▸ PROBLEM
Extract all lines that hold "More" from the records below.

▸ DATASET EXTRACT
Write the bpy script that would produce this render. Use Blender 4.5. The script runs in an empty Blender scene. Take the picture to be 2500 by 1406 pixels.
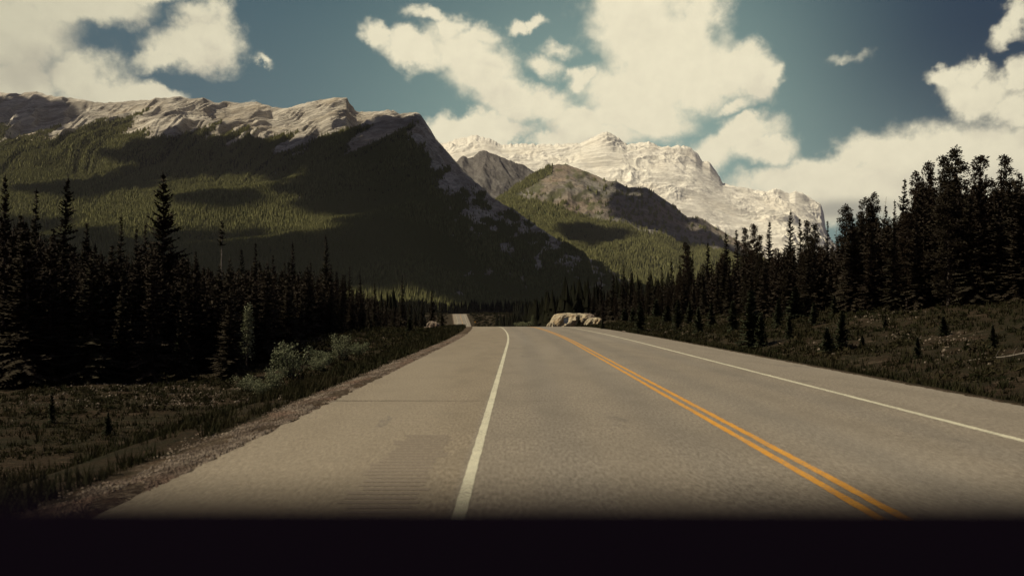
import bpy, math, random
import numpy as np
from mathutils import Vector, Matrix

random.seed(7)
rng = np.random.default_rng(11)
S = bpy.context.scene
COL = S.collection
R = math.radians

# ------------------------------------------------------------------ camera
FPX = 2083.0          # focal length in pixels of the 2500 wide photograph
VX, VY = 1262.0, 759.0  # where the straight road ahead vanishes
EYE = 1.76
cam_d = bpy.data.cameras.new('camera')
cam = bpy.data.objects.new('camera', cam_d)
COL.objects.link(cam)
cam_d.sensor_width = 36.0
cam_d.lens = 30.0
cam_d.clip_start = 0.05
cam_d.clip_end = 60000
cam.location = (0, 0, EYE)
cam.rotation_euler = (R(90) + math.atan(56 / FPX), 0, math.atan(12 / FPX))
cam_d.dof.use_dof = True
cam_d.dof.focus_distance = 90.0
cam_d.dof.aperture_fstop = 1.35
S.camera = cam

S.view_settings.view_transform = 'Standard'
S.view_settings.look = 'None'
S.view_settings.exposure = 0.0
S.view_settings.gamma = 1.0
S.cycles.use_denoising = True
S.cycles.max_bounces = 5
S.cycles.diffuse_bounces = 2
S.cycles.transparent_max_bounces = 6
S.cycles.volume_bounces = 0

# ------------------------------------------------------------------ sun
SUN = Vector((-0.62, -0.10, 0.77)).normalized()     # from the scene towards the sun
ld = bpy.data.lights.new('sun', 'SUN')
ld.energy = 4.6
ld.angle = R(0.9)
ld.color = (1.0, 0.87, 0.64)
lo = bpy.data.objects.new('sun', ld)
COL.objects.link(lo)
lo.rotation_euler = SUN.to_track_quat('Z', 'Y').to_euler()
lo.location = (-60, 0, 120)


# ------------------------------------------------------------------ node helpers
class NT:
    def __init__(s, tree):
        s.t = tree
    def n(s, typ, **kw):
        nd = s.t.nodes.new(typ)
        for k, v in kw.items():
            setattr(nd, k, v)
        return nd
    def put(s, sock, v):
        if v is None:
            return
        if isinstance(v, bpy.types.NodeSocket):
            s.t.links.new(v, sock)
        else:
            sock.default_value = v
    def m(s, op, a, b=None, c=None, clamp=False):
        nd = s.n('ShaderNodeMath', operation=op, use_clamp=clamp)
        s.put(nd.inputs[0], a); s.put(nd.inputs[1], b)
        if c is not None:
            s.put(nd.inputs[2], c)
        return nd.outputs[0]
    def mix(s, f, a, b, typ='MIX'):
        nd = s.n('ShaderNodeMix', data_type='RGBA', blend_type=typ)
        s.put(nd.inputs[0], f)
        s.put(nd.inputs[6], a if isinstance(a, bpy.types.NodeSocket) else (*a[:3], 1))
        s.put(nd.inputs[7], b if isinstance(b, bpy.types.NodeSocket) else (*b[:3], 1))
        return nd.outputs[2]
    def ramp(s, v, lo, hi, a=0.0, b=1.0, smooth=True):
        nd = s.n('ShaderNodeMapRange', interpolation_type='SMOOTHSTEP' if smooth else 'LINEAR', clamp=True)
        s.put(nd.inputs[0], v); nd.inputs[1].default_value = lo; nd.inputs[2].default_value = hi
        nd.inputs[3].default_value = a; nd.inputs[4].default_value = b
        return nd.outputs[0]
    def noise(s, vec, scale, detail=4, rough=0.55, dist=0.0, out=0):
        nd = s.n('ShaderNodeTexNoise')
        if vec is not None:
            s.put(nd.inputs['Vector'], vec)
        nd.inputs['Scale'].default_value = scale
        nd.inputs['Detail'].default_value = detail
        nd.inputs['Roughness'].default_value = rough
        nd.inputs['Distortion'].default_value = dist
        return nd.outputs[out]
    def mapping(s, vec, loc=(0, 0, 0), rot=(0, 0, 0), scale=(1, 1, 1), typ='POINT'):
        nd = s.n('ShaderNodeMapping', vector_type=typ)
        s.put(nd.inputs['Vector'], vec)
        nd.inputs['Location'].default_value = loc
        nd.inputs['Rotation'].default_value = rot
        nd.inputs['Scale'].default_value = scale
        return nd.outputs[0]
    def vm(s, op, a, b=None, scale=None, out=0):
        nd = s.n('ShaderNodeVectorMath', operation=op)
        s.put(nd.inputs[0], a)
        if b is not None:
            s.put(nd.inputs[1], b)
        if scale is not None:
            s.put(nd.inputs['Scale'], scale)
        return nd.outputs[out]


# ------------------------------------------------------------------ sky with clouds (a function of direction only)
def pxdir(px, py):
    az = math.atan((px - VX) / FPX)
    el = math.atan((VY - py) / FPX * math.cos(az))
    return az, el

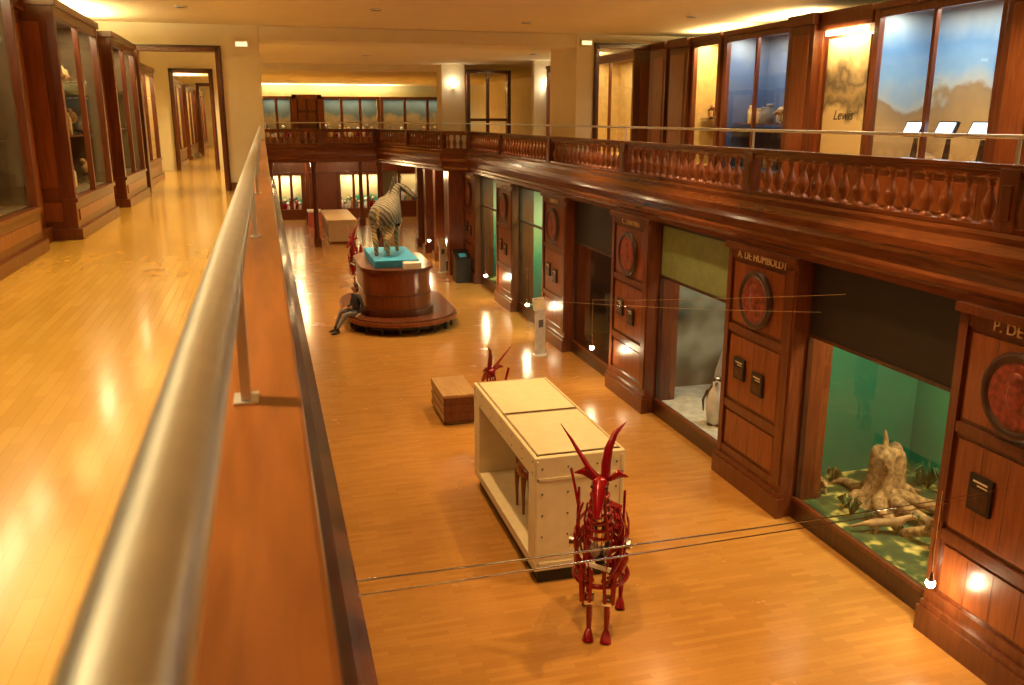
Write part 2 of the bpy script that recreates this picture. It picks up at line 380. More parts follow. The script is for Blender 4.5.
def critter(loc,rz,s):
    par=empty('taxidermy_marten',loc,rz);par.scale=(s,)*3
    V=[(0,0,.16),(0,-.16,.17),(0,-.27,.24),(0,-.36,.26),(0,-.43,.235),(0,.14,.15),(0,.30,.13),(0,.50,.07)]
    E=[(0,1),(1,2),(2,3),(3,4),(0,5),(5,6),(6,7)];R_=[.065,.07,.045,.045,.018,.07,.03,.02]
    for sx in(-1,1):
        i=len(V);V+=[(sx*.045,-.17,.12),(sx*.05,-.19,.06),(sx*.05,-.21,.0)];E+=[(1,i),(i,i+1),(i+1,i+2)];R_+=[.035,.022,.018]
        i=len(V);V+=[(sx*.05,.15,.12),(sx*.055,.12,.07),(sx*.055,.16,.0)];E+=[(5,i),(i,i+1),(i+1,i+2)];R_+=[.04,.024,.018]
    skin('body',V,E,R_,[OCH],lambda c:0,par,2)
    e=B(OCH,BK)
    for sx in(-1,1):e.ell((sx*.035,-.345,.30),(.015,.01,.02),0,8,6);e.ell((sx*.03,-.39,.265),(.007,.007,.007),1,6,5)
    e.done('ears_eyes',par)
critter((8.2,9.55,-5.75),1.2,1.0);critter((8.2,11.1,-5.75),-.4,.9)
def penguin(loc,s,rz):
    b=B(WH,BK)
    b.lathe([(.05,0),(.15,.03),(.19,.2),(.19,.4),(.14,.58),(.09,.66),(.09,.74),(.05,.82),(0,.84)],(0,0,0),0,18,sx=.9)
    b.ell((0,.04,.38),(.185,.17,.36),1);b.ell((0,.01,.74),(.085,.09,.1),1);b.tube([(0,-.06,.74),(0,-.19,.72)],[.03,.006],1,8)
    for s_ in(-1,1):
        b.tube([(s_*.16,0,.58),(s_*.23,0,.4),(s_*.22,.02,.2)],[.04,.045,.015],1,8,sx=.5);b.ell((s_*.07,-.07,.02),(.06,.11,.03),1)
    o=b.done('taxidermy_penguin',loc=loc,rz=rz);o.scale=(s,)*3
penguin((8.1,14.35,-5.75),1.15,-.7)
b=B(SNOW);b.ell((9.6,13.3,-5.75),(.6,.5,.7),0,14,8,lambda d:1+.12*math.sin(6*d.x+4*d.y));b.ell((9.5,15.9,-5.75),(.6,.6,1.3),0,14,8,lambda d:1+.12*math.sin(7*d.y+3*d.z));b.done('artificial_ice_rocks')
b=B(W,IV);b.box(9.2,9.28,18.7,20.2,-4.9,-3.9,0);b.box(9.18,9.2,18.8,20.1,-4.8,-4.0,1);b.done('framed_picture')
for y in(24.3,29.5):
    b=B(RED,WH,TAN);b.tube([(8.6,y,-5.75),(8.6,y,-5.0),(8.65,y,-4.5)],[.18,.22,.1],0,12);b.ell((8.6,y,-4.35),(.12,.12,.15),2);b.tube([(8.55,y-.2,-5.3),(8.4,y-.3,-4.9)],[.05,.04],0,8);b.tube([(8.55,y+.2,-5.3),(8.4,y+.3,-5.0)],[.05,.04],0,8);b.done('costumed_mannequin')
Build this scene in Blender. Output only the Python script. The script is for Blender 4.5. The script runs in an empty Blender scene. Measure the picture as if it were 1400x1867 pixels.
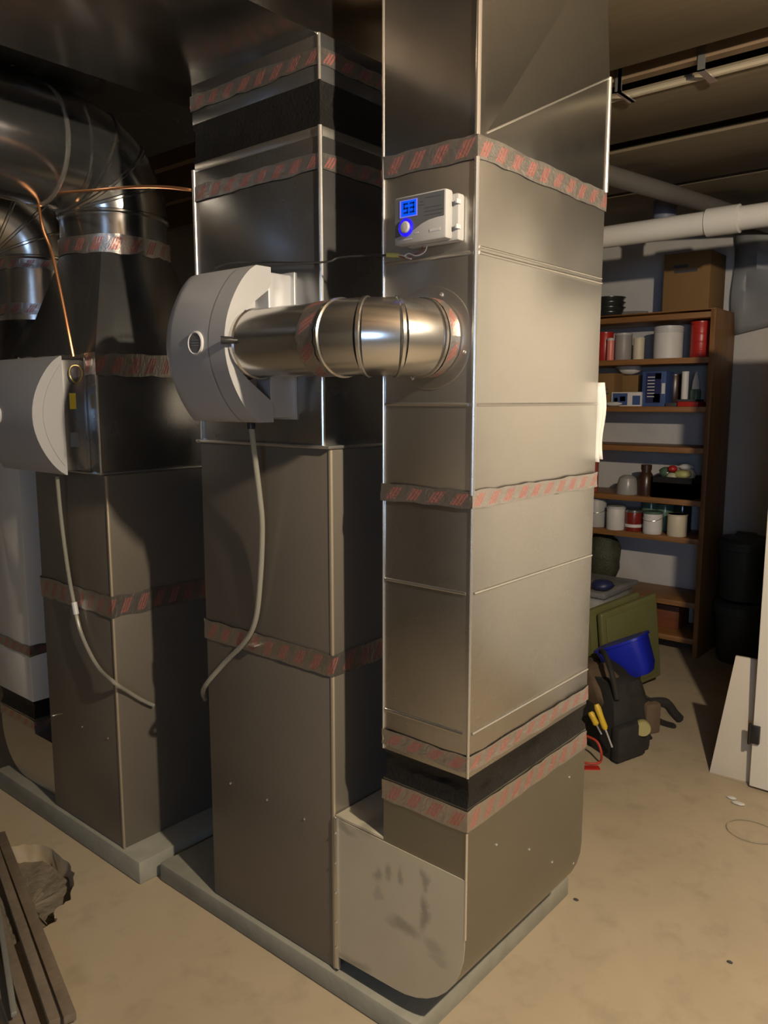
import bpy, bmesh, math, random
from mathutils import Vector, Matrix

random.seed(7)
S = bpy.context.scene
COL = S.collection
PI = math.pi

# ------------------------------------------------------------------ camera
F_PX, PITCH, YAW, CAM_H = 1448.0, math.radians(7.983), math.radians(40.245), 1.5
_f0 = Vector((math.cos(YAW), math.sin(YAW), 0)); _r = Vector((math.sin(YAW), -math.cos(YAW), 0)); _z = Vector((0, 0, 1))
CF = _f0 * math.cos(PITCH) - _z * math.sin(PITCH)
CU = _z * math.cos(PITCH) + _f0 * math.sin(PITCH)
CR = _r
CP = Vector((0, 0, CAM_H))
cam_d = bpy.data.cameras.new('camera'); cam = bpy.data.objects.new('camera', cam_d); COL.objects.link(cam)
cam_d.sensor_fit = 'VERTICAL'; cam_d.sensor_height = 36.0; cam_d.lens = F_PX / 1867 * 36.0
cam_d.clip_start = 0.02
cam.matrix_world = Matrix(((CR.x, CU.x, -CF.x, CP.x), (CR.y, CU.y, -CF.y, CP.y), (CR.z, CU.z, -CF.z, CP.z), (0, 0, 0, 1)))
S.camera = cam

# ------------------------------------------------------------------ world, exposure
S.view_settings.view_transform = 'Standard'; S.view_settings.look = 'None'
S.view_settings.gamma = 1.0; S.view_settings.use_curve_mapping = False
S.view_settings.exposure = 0.0
world = bpy.data.worlds.new('world'); S.world = world; world.use_nodes = True
world.node_tree.nodes['Background'].inputs[0].default_value = (0.35, 0.45, 0.7, 1)
world.node_tree.nodes['Background'].inputs[1].default_value = 0.02

BULB_POS = (0.90, -0.43, 2.33); BULB_W = 250.0; BULB_COL = (1.0, 0.83, 0.61)
BULB2_POS = (-1.5, 2.6, 2.33); BULB2_W = 0.0
WINDOW_EMIT = 14.0; WINDOW_COL = (0.44, 0.66, 1.0)
S.cycles.use_denoising = True
S.cycles.max_bounces = 7; S.cycles.diffuse_bounces = 4; S.cycles.glossy_bounces = 5; S.cycles.transmission_bounces = 5

# ------------------------------------------------------------------ pixel helpers (where a line of sight meets a plane)
def ray(x, y): return CR * (x - 700) + CU * (-(y - 933.5)) + CF * F_PX
def onx(x, y, X): d = ray(x, y); return CP + d * (X / d.x)
def ony(x, y, Y): d = ray(x, y); return CP + d * (Y / d.y)
def onz(x, y, Z): d = ray(x, y); return CP + d * ((Z - CAM_H) / d.z)

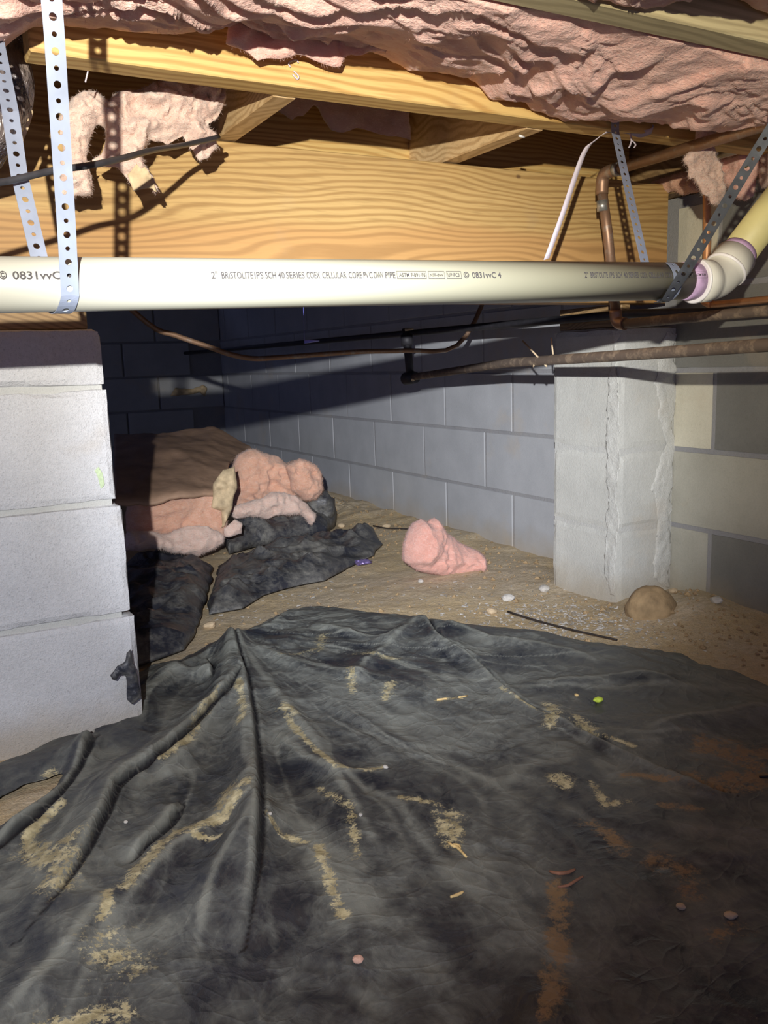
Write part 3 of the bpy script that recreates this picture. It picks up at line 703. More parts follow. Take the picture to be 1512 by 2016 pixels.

▸ SOLUTION FOR THIS PROBLEM
Write part 2 of the bpy script that recreates this picture. It picks up at line 380. More parts follow. The script is for Blender 4.5.
Write part 3 of the bpy script that recreates this picture. It picks up at line 703. More parts follow. Take the picture to be 1512 by 2016 pixels.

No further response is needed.